- **Exercise prompt**: Extract every line that contains the word "scene".
─── Source excerpt
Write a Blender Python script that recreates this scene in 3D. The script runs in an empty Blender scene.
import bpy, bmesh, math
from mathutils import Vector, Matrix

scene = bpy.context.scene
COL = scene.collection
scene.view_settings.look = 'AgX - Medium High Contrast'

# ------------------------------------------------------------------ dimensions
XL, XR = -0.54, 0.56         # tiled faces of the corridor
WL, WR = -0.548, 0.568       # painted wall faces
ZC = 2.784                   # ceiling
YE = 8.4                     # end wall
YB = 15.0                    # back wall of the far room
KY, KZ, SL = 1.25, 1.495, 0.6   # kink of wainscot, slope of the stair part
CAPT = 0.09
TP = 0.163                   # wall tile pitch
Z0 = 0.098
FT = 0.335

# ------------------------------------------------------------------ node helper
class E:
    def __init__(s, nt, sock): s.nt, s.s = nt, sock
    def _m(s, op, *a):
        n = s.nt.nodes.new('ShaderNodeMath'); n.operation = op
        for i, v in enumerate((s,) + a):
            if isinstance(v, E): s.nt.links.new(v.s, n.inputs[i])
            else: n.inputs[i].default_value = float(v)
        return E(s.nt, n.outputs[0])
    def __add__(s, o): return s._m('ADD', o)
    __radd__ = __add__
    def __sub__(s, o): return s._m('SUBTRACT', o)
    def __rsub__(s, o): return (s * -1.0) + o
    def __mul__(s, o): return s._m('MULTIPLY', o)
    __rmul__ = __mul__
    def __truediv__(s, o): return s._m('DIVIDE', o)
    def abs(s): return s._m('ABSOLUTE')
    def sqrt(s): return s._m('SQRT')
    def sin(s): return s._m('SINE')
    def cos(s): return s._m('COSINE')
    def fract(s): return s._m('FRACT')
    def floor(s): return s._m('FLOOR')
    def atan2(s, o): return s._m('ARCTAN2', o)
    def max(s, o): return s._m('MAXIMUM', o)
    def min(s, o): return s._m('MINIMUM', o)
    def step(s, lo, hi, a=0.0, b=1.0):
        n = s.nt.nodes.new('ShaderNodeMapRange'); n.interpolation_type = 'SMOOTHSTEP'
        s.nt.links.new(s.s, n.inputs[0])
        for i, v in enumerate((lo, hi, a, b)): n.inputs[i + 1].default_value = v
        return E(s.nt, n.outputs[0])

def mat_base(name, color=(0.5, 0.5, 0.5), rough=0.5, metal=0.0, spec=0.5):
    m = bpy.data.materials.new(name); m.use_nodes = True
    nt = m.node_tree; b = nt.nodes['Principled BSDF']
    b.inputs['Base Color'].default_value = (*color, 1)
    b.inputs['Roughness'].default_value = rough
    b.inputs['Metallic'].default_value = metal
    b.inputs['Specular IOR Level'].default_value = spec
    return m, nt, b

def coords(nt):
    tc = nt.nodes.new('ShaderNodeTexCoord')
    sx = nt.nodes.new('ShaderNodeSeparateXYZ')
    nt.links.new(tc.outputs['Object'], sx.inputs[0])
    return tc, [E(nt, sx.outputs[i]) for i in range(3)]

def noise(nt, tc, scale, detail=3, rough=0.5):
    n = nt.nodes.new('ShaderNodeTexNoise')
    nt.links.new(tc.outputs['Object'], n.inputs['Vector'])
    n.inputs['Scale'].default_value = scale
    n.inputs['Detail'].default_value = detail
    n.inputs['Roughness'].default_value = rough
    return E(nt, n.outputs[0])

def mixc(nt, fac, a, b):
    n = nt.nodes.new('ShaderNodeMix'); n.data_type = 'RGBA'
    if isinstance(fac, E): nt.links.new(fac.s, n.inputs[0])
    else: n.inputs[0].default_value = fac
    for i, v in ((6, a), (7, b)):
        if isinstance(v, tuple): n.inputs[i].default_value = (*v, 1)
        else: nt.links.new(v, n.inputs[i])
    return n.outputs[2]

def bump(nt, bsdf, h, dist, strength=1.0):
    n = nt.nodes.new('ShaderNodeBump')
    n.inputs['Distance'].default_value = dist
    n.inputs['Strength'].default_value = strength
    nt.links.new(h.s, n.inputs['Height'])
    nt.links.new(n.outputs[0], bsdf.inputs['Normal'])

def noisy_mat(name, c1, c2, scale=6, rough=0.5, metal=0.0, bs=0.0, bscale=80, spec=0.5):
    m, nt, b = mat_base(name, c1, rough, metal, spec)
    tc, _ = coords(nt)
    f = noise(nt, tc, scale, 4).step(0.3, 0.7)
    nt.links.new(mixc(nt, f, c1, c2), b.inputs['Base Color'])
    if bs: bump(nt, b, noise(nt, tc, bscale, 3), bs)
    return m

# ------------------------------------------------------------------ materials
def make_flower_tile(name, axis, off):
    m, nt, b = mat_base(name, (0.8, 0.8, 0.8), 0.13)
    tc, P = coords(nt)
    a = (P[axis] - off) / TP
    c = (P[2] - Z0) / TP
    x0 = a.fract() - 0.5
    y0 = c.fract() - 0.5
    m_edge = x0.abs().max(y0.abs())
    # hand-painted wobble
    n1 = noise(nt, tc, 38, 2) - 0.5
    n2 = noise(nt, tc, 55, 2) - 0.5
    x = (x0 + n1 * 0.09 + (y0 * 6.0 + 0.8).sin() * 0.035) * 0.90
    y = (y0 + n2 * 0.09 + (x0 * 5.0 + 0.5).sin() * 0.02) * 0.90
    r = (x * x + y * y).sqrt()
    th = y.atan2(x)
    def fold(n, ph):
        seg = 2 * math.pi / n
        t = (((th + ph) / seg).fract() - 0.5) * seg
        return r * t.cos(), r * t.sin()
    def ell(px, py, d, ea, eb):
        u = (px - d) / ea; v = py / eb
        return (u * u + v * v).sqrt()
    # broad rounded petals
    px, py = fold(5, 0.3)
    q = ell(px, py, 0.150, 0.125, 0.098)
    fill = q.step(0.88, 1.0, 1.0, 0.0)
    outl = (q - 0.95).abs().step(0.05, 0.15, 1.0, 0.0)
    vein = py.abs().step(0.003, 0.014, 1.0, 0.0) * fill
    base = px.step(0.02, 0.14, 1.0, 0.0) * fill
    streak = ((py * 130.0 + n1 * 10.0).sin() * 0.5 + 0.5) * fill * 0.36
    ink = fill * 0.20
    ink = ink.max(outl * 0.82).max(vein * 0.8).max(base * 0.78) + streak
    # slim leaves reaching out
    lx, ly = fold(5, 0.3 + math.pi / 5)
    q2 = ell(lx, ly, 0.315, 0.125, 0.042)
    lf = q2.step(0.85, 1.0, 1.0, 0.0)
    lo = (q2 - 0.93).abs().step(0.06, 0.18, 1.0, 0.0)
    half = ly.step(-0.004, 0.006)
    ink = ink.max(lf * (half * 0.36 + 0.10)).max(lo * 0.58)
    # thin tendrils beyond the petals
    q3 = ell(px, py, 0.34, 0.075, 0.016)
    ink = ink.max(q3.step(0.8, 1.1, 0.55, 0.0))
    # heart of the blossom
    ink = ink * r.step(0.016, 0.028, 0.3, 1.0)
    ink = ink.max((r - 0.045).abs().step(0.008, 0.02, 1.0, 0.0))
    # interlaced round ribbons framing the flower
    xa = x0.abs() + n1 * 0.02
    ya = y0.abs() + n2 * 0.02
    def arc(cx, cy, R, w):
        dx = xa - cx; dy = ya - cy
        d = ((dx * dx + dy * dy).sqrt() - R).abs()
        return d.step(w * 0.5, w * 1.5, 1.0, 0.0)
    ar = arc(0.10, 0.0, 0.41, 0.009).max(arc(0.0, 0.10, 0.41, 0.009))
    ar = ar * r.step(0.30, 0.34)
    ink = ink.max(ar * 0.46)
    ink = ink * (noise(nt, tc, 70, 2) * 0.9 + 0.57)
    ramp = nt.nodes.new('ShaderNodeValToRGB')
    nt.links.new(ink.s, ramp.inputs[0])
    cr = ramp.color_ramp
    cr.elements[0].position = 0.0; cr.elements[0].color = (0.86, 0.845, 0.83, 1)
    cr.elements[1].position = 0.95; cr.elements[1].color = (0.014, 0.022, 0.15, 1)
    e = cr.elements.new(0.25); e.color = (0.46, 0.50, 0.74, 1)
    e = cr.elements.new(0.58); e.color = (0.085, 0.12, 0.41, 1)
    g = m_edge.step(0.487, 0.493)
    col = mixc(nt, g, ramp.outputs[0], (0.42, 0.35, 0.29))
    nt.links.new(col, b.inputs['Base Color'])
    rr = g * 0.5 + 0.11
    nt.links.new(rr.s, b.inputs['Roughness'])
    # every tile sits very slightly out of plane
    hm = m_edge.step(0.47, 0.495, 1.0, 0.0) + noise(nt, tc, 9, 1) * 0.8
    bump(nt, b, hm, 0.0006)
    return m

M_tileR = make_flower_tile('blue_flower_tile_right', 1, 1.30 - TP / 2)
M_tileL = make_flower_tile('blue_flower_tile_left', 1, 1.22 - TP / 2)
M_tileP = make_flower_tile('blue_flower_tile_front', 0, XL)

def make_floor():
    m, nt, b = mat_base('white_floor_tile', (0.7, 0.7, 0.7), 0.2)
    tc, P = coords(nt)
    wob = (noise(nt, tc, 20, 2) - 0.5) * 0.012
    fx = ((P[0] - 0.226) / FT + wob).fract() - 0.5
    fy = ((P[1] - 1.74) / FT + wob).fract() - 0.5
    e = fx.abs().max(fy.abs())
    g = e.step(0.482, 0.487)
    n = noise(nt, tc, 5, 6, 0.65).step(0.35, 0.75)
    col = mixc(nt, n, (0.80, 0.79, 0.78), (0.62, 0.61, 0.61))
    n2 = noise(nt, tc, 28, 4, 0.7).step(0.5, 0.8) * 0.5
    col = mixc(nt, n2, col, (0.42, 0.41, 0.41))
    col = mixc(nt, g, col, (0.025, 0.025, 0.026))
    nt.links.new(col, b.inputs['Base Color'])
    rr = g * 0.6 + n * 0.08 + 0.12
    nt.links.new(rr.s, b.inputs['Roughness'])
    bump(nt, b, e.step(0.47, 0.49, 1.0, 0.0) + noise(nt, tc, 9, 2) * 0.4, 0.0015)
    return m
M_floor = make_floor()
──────
- **Answer to this task**:
Write a Blender Python script that recreates this scene in 3D. The script runs in an empty Blender scene.
scene = bpy.context.scene
COL = scene.collection
scene.view_settings.look = 'AgX - Medium High Contrast'